Adam Stockman is an artist based in Portland Maine whose gorgeous show on Art Hound’s sister site, Buy Some Damn Art launches today! Below is some of his work from the show and my interview with him.
You were born in Kansas, raised in Missouri and now live in Portland, Maine. What brought you to Maine and what was your path in getting there?
Adam: I moved around a lot as a kid but spent my high school and college years in Missouri. My fiance and I were running a tiny used book store for a few years and one day someone walked in and offered to buy it. The following summer we drove to Maine intending to stay for a summer, but we ended up really liking it here. Portland is a great city, it’s really good fit for us.
In your artist statement you say, “Since moving to Maine three years ago, I have taken hundreds of rubbings from head stones, some of them weathering on from the 18th century. My current paintings draw directly upon the poems, symbols, patterns, and geometries that I find at these grave sites.” What drew you to graves as a place of inspiration?
Adam: In college I discovered Jenny Holzer, Ed Ruscha, and Barbra Kruger and I started making work about language. The paintings I was making were just bad imitations of those artists. I was painting words and phrases that I took from public places (Billboards, neon signs, bumper stickers, etc.) and obscuring them, painting on top of them. Eventually I used some pieces of a prayer that was on a headstone in the cemetery behind my house. Soon I was driving all over the state, seeking out new headstones. After a while the symbols and design elements of the stones became much more interesting to me than the words. It opened up a more possibilities.
Do you have any interest in exploring symbols from other cultures and times, say, from the Middle Ages or Roman times? It strikes me that in the context of all of human existence colonial times are still pretty recent.
Adam: Of course! When you start looking into the symbols used and ceremonies practiced by colonial people you realize those same symbols and ceremonies were practiced by previous cultures. They were just repackaged, given new definitions and histories by the puritans that reinforced their beliefs and ways of life and death. I am going to keep working my way backwards and outwards. It seems pretty endless.
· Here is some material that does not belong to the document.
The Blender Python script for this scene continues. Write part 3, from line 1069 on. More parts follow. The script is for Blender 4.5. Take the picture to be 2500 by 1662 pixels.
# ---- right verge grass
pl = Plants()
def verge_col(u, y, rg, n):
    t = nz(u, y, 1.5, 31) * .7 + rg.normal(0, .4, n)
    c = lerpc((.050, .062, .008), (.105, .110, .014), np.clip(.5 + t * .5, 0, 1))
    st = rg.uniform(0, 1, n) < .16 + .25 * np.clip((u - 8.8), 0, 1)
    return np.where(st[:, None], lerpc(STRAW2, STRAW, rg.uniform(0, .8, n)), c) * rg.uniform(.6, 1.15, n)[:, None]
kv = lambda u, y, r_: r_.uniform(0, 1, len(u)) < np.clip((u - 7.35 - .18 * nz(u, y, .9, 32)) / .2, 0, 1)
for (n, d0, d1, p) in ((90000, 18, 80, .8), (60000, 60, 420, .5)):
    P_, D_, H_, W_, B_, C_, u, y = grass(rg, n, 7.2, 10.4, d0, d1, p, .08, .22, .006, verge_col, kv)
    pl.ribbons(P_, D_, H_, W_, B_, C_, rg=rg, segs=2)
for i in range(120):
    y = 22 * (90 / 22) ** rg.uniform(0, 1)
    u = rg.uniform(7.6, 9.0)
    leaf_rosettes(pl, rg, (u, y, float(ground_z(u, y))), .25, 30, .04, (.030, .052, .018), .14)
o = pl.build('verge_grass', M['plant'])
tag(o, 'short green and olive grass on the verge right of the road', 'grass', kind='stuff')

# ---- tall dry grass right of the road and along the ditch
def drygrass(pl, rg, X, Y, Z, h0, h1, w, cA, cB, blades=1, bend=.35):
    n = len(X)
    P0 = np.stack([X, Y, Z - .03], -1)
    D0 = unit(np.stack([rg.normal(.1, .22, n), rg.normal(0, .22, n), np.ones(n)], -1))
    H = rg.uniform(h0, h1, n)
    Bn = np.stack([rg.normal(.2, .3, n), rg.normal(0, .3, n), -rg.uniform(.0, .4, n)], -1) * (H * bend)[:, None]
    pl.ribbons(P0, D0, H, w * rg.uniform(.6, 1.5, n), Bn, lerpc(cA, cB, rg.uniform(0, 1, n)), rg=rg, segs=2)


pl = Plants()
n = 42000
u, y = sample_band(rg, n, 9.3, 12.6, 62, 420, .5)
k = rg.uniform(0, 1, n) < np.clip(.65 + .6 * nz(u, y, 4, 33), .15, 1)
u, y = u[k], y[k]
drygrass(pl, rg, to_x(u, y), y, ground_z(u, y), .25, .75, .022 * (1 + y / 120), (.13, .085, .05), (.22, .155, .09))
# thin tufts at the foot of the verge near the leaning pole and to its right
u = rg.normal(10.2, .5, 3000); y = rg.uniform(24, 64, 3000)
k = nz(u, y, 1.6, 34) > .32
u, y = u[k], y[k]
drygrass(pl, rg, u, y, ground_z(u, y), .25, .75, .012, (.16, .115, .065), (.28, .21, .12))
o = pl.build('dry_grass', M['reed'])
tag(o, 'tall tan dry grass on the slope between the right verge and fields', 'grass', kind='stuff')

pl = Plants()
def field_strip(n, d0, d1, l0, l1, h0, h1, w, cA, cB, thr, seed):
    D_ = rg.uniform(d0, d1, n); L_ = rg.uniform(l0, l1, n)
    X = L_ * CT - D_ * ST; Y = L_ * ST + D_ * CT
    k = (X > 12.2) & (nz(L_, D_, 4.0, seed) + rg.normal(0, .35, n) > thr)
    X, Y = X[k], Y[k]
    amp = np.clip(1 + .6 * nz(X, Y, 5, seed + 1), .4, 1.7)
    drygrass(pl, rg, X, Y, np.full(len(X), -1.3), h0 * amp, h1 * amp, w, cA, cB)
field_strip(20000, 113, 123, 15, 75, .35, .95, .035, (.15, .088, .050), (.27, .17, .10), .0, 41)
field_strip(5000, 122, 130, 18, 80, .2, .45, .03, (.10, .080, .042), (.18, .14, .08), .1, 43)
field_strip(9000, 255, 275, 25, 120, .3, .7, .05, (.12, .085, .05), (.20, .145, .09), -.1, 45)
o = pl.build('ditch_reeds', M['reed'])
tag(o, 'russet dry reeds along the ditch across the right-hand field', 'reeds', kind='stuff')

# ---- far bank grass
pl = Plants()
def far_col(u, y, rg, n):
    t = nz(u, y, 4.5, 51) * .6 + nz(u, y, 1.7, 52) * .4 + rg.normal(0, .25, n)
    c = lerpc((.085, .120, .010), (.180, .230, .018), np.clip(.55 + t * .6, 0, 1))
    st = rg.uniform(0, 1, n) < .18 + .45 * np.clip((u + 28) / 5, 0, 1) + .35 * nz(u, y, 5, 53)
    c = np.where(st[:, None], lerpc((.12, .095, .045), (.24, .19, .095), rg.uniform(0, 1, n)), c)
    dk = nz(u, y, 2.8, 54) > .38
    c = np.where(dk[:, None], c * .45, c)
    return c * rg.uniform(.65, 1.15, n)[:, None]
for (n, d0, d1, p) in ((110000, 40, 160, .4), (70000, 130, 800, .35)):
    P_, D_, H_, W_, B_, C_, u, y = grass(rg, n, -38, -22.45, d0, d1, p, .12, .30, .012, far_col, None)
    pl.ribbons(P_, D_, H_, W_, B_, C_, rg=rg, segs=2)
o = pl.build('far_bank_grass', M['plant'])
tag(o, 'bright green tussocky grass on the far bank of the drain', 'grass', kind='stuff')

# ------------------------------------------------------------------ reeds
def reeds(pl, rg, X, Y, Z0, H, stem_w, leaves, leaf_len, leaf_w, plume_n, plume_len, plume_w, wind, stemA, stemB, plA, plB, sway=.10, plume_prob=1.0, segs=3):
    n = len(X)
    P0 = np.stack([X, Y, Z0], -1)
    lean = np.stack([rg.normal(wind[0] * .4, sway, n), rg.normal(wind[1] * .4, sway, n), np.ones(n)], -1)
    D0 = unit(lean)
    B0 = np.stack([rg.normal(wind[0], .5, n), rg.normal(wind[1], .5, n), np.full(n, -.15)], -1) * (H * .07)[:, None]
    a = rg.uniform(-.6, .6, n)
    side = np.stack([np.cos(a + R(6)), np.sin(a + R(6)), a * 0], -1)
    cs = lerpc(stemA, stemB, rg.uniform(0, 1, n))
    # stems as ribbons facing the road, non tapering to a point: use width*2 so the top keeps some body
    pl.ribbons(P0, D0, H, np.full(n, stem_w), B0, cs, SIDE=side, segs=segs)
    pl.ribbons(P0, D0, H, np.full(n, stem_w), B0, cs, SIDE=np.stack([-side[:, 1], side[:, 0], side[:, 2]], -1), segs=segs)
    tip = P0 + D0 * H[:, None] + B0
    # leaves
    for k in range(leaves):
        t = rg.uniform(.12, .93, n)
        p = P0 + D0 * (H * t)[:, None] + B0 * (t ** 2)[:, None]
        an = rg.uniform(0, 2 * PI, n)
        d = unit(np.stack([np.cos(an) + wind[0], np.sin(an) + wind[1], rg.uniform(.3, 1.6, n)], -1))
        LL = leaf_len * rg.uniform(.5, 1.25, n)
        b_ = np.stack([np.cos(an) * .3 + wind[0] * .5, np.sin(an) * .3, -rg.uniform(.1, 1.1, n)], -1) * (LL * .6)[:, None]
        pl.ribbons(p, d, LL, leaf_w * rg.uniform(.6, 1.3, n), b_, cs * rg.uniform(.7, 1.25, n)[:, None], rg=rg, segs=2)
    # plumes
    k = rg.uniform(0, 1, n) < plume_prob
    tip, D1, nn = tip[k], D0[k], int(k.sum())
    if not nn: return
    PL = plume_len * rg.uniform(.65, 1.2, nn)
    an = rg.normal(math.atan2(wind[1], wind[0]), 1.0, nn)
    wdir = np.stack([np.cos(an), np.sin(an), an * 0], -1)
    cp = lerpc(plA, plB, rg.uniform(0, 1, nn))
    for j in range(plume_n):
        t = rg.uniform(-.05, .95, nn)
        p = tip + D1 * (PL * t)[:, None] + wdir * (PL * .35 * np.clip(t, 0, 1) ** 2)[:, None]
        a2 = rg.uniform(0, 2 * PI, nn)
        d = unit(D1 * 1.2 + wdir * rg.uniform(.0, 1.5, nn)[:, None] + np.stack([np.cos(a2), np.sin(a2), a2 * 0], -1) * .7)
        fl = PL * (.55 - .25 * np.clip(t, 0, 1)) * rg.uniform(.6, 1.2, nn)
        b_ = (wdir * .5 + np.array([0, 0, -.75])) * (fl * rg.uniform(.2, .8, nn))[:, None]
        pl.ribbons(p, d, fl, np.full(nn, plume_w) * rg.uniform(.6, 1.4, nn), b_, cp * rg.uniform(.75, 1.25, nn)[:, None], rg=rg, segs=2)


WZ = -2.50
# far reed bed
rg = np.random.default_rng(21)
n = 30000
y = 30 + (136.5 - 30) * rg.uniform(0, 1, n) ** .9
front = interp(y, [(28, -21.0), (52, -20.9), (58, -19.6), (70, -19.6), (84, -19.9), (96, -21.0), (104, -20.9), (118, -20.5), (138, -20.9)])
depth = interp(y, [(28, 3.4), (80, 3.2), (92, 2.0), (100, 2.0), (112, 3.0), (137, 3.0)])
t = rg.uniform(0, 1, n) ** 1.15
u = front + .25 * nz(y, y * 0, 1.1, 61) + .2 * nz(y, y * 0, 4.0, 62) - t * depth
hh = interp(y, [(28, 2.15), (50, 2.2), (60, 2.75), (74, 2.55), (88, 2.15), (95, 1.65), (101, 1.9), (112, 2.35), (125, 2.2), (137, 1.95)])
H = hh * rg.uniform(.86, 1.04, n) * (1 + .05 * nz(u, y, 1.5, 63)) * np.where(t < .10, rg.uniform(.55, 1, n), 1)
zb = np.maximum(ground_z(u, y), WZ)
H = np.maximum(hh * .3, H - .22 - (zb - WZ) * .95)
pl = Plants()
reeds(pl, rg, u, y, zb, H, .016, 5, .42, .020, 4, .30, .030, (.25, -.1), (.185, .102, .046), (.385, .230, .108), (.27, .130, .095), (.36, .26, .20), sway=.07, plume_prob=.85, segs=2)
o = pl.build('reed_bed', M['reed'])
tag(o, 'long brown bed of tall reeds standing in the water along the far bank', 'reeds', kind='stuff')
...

You reference philosopher Martin Heidegger having said that the human invention of language is motivated by the drive towards immortality. Do you believe artists in this day and age are as affected by existential questions around immortality?
Adam: Maybe not to the same degree or in as direct of a way as has been done in the past, but artist are certainly asking these questions.
How are these mixed-media works made? To my eye they look like prints.
Adam: I collage pieces of rubbings on top of gouache paintings. I use wax on Japanese paper for the rubbings (I love that Japan creates paper specifically for rubbings) Sometimes I repeat this a few times, building up the painting.